◆ **WRITTEN TASK**
Only the lines from the start of the entries up to and including the line with "R = math.radians" should be written out, exactly as they stand.

:: TASK INPUT

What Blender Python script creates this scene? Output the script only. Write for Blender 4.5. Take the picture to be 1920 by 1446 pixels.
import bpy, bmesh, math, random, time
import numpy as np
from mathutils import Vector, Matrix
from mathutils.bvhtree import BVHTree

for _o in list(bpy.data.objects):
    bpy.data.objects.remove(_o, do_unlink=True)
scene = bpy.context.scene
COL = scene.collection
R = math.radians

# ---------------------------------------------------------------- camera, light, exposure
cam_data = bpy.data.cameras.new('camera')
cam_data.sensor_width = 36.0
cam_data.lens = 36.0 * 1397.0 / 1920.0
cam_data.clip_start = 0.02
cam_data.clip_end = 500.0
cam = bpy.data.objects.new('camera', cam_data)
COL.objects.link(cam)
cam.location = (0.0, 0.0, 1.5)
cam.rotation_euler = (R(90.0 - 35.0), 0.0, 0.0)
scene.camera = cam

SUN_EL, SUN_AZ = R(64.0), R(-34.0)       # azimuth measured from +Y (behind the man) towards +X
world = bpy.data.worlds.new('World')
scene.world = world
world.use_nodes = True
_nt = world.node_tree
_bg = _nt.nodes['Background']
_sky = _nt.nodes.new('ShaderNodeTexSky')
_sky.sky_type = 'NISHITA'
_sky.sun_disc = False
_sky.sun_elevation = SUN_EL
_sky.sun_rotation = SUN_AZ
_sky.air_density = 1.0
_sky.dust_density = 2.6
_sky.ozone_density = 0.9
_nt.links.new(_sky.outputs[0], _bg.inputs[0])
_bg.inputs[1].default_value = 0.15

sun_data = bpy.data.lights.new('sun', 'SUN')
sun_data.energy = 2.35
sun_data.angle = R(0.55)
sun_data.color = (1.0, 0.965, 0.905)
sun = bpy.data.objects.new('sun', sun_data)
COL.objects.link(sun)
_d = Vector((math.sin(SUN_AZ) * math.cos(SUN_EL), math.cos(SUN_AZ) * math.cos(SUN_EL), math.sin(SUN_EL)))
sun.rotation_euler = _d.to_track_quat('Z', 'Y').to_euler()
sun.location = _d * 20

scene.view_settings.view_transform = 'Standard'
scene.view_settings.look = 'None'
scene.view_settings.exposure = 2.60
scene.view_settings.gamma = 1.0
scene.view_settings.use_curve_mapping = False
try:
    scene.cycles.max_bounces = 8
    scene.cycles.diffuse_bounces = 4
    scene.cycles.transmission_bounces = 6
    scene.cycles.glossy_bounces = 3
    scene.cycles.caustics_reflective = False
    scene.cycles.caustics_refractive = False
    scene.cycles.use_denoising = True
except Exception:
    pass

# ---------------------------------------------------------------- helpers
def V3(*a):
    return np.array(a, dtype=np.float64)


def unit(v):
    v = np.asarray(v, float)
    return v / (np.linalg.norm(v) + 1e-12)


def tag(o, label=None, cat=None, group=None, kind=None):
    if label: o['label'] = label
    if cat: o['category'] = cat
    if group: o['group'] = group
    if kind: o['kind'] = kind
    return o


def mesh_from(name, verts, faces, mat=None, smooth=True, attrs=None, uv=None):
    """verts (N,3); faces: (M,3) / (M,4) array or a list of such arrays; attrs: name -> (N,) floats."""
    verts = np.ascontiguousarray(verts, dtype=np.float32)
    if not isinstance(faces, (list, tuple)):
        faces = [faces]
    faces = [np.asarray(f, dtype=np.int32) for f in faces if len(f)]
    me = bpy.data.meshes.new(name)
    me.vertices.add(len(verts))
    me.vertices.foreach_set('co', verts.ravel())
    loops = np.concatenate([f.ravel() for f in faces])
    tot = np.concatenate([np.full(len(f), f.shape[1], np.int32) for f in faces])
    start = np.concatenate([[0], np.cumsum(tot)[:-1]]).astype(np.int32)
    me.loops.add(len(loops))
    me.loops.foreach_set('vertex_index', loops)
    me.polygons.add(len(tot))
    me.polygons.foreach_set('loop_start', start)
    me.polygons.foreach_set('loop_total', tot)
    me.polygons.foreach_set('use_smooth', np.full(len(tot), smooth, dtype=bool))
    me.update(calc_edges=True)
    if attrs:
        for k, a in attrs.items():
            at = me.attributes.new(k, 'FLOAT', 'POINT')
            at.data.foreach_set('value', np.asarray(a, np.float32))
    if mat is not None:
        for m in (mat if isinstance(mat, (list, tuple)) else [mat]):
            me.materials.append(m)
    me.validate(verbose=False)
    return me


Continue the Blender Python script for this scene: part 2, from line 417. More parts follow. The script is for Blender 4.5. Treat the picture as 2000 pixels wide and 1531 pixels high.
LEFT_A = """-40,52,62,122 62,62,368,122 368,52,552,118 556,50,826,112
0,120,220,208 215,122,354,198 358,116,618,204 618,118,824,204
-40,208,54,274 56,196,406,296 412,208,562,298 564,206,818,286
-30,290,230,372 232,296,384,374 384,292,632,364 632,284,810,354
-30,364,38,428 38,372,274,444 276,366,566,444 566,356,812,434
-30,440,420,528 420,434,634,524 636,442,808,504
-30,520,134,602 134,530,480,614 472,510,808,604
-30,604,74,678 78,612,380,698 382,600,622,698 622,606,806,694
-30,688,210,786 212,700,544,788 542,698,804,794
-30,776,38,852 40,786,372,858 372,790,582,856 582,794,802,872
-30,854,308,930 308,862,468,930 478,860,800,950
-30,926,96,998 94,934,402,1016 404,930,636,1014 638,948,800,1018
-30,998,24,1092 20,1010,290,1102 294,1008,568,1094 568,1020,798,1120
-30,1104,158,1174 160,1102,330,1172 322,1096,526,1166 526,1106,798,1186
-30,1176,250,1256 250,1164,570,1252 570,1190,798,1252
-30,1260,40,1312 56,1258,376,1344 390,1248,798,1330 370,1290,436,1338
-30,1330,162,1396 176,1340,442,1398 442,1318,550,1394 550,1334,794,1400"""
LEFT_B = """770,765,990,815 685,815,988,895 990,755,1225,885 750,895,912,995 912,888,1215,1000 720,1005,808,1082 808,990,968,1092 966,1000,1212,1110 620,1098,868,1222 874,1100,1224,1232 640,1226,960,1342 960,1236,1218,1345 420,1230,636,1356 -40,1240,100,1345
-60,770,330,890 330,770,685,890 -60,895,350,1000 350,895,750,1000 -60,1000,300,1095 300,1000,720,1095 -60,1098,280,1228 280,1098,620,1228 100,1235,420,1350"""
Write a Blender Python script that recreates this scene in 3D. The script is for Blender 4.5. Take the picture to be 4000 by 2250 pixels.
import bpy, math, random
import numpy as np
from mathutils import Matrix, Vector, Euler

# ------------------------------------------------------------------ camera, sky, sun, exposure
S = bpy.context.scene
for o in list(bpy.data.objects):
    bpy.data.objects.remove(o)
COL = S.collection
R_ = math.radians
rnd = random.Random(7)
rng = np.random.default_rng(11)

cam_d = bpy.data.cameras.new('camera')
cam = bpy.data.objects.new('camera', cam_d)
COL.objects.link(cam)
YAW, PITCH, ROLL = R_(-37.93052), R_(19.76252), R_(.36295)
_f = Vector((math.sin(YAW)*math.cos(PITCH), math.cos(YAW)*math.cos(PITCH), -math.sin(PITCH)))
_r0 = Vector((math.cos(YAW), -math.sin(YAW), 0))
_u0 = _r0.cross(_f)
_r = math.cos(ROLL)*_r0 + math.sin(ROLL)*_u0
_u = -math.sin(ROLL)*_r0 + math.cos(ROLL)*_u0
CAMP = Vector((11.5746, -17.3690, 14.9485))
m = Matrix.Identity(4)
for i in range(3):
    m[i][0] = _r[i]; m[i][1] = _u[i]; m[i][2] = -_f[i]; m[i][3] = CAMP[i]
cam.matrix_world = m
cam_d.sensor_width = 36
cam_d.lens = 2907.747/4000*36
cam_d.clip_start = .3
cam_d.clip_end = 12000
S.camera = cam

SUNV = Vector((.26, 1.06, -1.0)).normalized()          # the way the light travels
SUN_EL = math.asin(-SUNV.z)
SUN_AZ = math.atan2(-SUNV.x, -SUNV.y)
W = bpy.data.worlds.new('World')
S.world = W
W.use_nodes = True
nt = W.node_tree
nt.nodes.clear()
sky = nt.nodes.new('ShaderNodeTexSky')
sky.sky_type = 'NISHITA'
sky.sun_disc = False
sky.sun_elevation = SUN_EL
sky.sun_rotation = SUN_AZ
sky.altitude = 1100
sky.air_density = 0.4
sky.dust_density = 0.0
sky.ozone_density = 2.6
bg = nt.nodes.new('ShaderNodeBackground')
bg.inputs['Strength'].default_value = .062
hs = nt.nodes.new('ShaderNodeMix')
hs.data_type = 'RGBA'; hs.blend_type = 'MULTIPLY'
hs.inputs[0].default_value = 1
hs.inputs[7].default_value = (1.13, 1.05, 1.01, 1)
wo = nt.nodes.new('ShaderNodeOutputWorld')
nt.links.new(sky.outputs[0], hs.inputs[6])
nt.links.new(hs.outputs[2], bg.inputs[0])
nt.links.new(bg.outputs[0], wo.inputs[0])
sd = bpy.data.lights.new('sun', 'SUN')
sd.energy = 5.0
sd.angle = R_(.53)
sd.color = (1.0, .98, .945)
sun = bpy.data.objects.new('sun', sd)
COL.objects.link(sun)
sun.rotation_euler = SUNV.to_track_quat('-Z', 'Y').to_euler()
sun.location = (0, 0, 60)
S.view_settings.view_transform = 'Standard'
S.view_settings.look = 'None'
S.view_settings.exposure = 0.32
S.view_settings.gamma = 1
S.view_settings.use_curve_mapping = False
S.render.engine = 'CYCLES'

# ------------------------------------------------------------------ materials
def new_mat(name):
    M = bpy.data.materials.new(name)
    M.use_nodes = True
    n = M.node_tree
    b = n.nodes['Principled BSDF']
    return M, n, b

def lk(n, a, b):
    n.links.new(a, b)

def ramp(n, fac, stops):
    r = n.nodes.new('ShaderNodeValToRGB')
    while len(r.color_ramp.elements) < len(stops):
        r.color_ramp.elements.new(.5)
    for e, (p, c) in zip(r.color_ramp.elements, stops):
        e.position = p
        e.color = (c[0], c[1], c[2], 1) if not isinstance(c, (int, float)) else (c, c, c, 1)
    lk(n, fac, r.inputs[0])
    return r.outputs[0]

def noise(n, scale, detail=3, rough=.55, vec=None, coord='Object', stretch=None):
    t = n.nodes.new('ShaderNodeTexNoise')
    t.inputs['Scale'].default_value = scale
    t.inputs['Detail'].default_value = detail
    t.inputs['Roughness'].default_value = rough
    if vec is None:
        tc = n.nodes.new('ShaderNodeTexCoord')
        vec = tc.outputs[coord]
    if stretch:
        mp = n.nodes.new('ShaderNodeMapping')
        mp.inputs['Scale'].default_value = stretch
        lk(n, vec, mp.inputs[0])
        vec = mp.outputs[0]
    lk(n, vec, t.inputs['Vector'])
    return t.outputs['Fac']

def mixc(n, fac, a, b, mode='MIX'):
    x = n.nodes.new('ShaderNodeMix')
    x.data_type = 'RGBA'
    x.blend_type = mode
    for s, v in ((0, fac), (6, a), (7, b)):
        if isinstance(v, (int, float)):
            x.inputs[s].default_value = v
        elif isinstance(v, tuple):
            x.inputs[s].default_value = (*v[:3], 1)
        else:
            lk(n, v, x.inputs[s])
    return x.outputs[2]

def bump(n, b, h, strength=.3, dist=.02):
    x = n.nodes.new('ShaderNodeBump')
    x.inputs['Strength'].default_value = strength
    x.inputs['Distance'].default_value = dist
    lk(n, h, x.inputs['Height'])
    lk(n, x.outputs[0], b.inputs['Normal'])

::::

◆ **SOLUTION FOR THIS TASK**
What Blender Python script creates this scene? Output the script only. Write for Blender 4.5. Take the picture to be 1920 by 1446 pixels.
import bpy, bmesh, math, random, time
import numpy as np
from mathutils import Vector, Matrix
from mathutils.bvhtree import BVHTree

for _o in list(bpy.data.objects):
    bpy.data.objects.remove(_o, do_unlink=True)
scene = bpy.context.scene
COL = scene.collection
R = math.radians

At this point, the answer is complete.